I have seen a movie titled “Slumdog Millionaire” that I cannot remember its exact content. However, I was deeply moved by a group of scenes: In the beginning, children chased by police are running among short and worn-out “shantytowns” of Mumbai. Despite the overcrowded space with garbage and sewage around, the visual angle in the movie is full of interesting mysteries and surprises under sunlight and within shadow, resembling a paradise in children’s heart.

“Happiness Life of Talkative Zhang Damin”, another Beijing-style blockbuster TV series, narrates the vicissitudes of an old Beijing’s family during the fast urban growth along with China’s reform and opening up to the outside world. In that play, many scenes were shot around the courtyard-style buildings where they lived. As children grew up and formed their own families, such an overcrowded single-story house could hardly sustain their dignity. For this reason, they began with a smart expansion and a creation of space, such as, hanging their TV set on the ceiling and building a house surrounding a tree. Human’s wisdom seemed to be played to the best.
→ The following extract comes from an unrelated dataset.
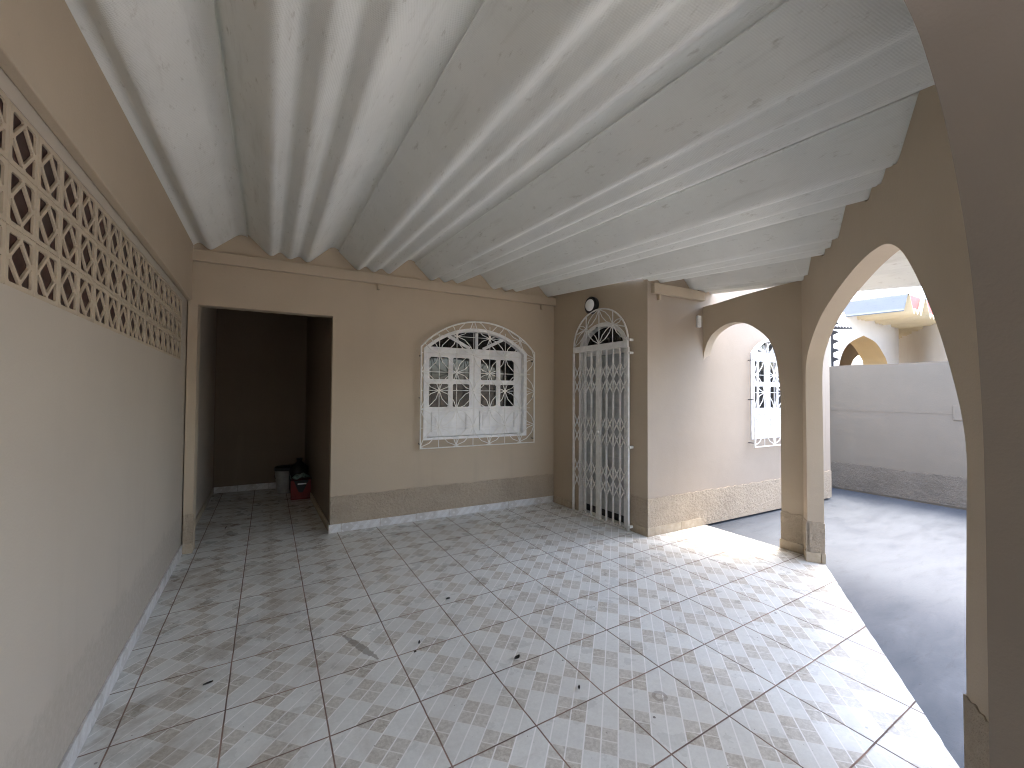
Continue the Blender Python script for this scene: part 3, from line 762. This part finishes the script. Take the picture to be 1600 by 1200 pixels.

Both stories suggested the implication of seeking joy amid hardship. They brought about laughter while sharply hurting people’s heart. Although they took place respectively in India and China, they described the same heavy topic - those ignored corners and people, in a modern city that seemed glamorous.

I have engaged myself in architectural education and practice for two decades. During that period, I personally underwent the “prime” development stage of China’s fast-changing urbanization. Certainly as an architect, I took part in many projects of urban renewal, including demolition of “urban villages”, transformation of “shantytowns” and planning of residences in conformity with modern life concept... Each time when I enjoy the sense of achievement from these works, I also feel a faint of discomfort - if those old streets and outdated buildings standing for current state were demolished, it not only separated the years’ history context but also broke the social ecology that many people lived on. Moreover, similar feelings came to me when I participated in rural reconstruction and visited typical of famous urbanization projects in Jiangyin. Despite the guide’s enthusiastic explanation about the new community with good planning and complete equipment, what I saw there was old furniture and idle agricultural tools forcibly stuffed in modern residence, as well as hopeless eyesight of the elderly who were glazing those strange high-rise buildings outside the windows. Their hopelessness was not only attributed to the fact that they had lost their land that had came all the way with them, but also losing the sense of belonging concerning the living environment.

Whether in “urban villages” or “shantytowns”, those “spontaneous buildings” seemingly incompatible with modern life are not merely a type of spatial existence, but more importantly is its social significance deep inside. On social ecology, people from the lower classes living there constitute an indispensable part of social life; on the other hand, from the perspective of environmental ecology, the particular spatial form of “spontaneous buildings” can hardly be replaced by simplified modern urban planning. To retrospect, the value of their existence is just a threshold that no country can detour in the urbanization process. It’s with such confusion and consideration that we opened the design course, in hope of re-considering what we’d neglected, from the viewpoint of architects.